- [INSTRUCTIONS FOR THE TASK]: Output, word for word, every line from the start of the listing down to and including the line that contains "R = math.radians"; include nothing else.

____

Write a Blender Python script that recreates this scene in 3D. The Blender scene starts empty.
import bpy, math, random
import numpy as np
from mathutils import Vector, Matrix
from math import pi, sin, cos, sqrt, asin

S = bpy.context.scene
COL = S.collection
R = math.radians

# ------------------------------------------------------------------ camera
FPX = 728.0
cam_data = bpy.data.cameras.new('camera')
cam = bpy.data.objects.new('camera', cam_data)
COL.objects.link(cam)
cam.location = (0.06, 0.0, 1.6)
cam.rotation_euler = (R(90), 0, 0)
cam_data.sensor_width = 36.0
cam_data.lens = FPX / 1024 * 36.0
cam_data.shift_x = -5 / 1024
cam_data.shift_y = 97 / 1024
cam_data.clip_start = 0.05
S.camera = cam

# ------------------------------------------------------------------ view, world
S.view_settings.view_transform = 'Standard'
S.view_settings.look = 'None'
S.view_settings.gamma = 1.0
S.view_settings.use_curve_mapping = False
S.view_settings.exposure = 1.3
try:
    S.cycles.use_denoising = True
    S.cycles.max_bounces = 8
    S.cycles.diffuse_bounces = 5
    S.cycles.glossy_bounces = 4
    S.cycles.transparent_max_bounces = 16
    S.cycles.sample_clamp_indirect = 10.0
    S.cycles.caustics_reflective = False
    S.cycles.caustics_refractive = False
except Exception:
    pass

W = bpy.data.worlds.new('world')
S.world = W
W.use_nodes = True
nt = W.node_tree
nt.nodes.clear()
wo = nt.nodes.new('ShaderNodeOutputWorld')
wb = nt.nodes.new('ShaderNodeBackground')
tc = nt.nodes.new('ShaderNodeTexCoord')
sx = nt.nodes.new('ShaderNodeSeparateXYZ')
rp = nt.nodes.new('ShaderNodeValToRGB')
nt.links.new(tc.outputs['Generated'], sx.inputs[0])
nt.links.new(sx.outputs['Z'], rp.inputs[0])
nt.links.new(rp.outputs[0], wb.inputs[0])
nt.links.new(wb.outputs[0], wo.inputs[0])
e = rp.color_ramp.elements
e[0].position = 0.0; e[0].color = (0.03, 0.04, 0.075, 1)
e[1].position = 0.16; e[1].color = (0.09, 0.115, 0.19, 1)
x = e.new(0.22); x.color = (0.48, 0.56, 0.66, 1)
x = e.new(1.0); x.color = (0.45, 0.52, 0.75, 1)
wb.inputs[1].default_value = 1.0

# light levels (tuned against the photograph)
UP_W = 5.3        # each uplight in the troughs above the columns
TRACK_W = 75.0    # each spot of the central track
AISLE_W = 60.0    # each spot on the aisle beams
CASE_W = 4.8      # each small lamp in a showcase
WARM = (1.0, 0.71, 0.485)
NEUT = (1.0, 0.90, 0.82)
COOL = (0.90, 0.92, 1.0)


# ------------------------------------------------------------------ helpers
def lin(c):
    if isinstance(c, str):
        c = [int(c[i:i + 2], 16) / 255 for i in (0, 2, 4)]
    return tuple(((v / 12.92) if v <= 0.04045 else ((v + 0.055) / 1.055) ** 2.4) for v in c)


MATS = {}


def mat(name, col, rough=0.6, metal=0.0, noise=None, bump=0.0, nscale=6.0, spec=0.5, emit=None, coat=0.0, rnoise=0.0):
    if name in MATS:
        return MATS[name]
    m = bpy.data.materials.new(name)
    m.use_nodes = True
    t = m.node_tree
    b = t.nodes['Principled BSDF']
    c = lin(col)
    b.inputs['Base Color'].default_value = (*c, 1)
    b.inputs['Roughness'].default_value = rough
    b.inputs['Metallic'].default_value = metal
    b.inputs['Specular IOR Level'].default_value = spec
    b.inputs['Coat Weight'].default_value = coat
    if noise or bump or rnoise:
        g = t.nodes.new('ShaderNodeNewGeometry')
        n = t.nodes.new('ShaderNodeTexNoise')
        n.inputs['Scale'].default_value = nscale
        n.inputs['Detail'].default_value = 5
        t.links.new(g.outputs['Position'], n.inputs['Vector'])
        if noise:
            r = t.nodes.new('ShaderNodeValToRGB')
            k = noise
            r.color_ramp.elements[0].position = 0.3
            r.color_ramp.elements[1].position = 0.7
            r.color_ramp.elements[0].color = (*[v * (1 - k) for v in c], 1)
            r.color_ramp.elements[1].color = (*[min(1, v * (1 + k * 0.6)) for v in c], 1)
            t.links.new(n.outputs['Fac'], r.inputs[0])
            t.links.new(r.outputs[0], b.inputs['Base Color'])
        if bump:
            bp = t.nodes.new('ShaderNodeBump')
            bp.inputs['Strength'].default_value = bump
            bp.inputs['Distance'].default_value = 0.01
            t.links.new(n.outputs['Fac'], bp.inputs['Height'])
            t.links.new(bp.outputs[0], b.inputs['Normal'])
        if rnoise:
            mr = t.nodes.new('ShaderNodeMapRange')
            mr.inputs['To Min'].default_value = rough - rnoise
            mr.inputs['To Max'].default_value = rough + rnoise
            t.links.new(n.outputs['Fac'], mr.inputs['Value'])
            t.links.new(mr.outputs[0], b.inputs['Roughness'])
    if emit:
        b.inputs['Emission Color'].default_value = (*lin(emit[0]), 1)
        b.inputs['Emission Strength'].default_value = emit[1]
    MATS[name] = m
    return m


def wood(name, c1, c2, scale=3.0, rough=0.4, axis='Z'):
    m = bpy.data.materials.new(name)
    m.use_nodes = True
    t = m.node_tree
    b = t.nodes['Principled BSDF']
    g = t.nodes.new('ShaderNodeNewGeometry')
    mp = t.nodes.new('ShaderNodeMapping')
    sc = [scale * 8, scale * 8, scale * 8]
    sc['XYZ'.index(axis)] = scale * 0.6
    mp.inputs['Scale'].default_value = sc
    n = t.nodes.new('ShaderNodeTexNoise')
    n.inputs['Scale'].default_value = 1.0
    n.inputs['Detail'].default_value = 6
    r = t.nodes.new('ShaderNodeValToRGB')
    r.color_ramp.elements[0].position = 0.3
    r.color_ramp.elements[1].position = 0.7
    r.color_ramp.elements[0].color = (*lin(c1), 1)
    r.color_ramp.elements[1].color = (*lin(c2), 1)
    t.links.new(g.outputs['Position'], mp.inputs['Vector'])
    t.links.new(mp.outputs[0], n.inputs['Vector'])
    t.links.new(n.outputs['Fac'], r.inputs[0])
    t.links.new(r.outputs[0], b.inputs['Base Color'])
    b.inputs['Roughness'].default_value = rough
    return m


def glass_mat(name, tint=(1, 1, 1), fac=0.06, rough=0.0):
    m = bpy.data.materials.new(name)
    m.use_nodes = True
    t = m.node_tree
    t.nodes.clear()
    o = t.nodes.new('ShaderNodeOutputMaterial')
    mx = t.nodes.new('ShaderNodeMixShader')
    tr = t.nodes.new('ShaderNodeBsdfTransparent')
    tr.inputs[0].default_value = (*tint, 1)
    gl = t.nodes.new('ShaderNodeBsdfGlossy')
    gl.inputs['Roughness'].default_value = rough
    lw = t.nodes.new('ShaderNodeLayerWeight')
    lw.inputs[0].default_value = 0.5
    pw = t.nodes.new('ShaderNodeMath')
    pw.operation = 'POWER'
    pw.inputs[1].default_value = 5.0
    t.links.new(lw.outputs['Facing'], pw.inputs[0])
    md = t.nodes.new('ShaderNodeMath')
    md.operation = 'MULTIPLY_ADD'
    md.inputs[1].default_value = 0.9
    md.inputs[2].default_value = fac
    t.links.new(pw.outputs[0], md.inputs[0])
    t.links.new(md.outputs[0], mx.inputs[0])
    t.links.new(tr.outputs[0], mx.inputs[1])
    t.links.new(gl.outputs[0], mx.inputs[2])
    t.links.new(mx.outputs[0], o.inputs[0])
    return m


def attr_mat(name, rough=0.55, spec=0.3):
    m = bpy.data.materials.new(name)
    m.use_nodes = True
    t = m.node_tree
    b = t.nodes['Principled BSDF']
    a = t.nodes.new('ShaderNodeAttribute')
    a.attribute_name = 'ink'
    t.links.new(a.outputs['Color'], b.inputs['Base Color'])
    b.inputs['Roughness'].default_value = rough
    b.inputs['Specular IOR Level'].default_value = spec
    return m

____

- [WRITTEN RESPONSE]:
Write a Blender Python script that recreates this scene in 3D. The Blender scene starts empty.
import bpy, math, random
import numpy as np
from mathutils import Vector, Matrix
from math import pi, sin, cos, sqrt, asin

S = bpy.context.scene
COL = S.collection
R = math.radians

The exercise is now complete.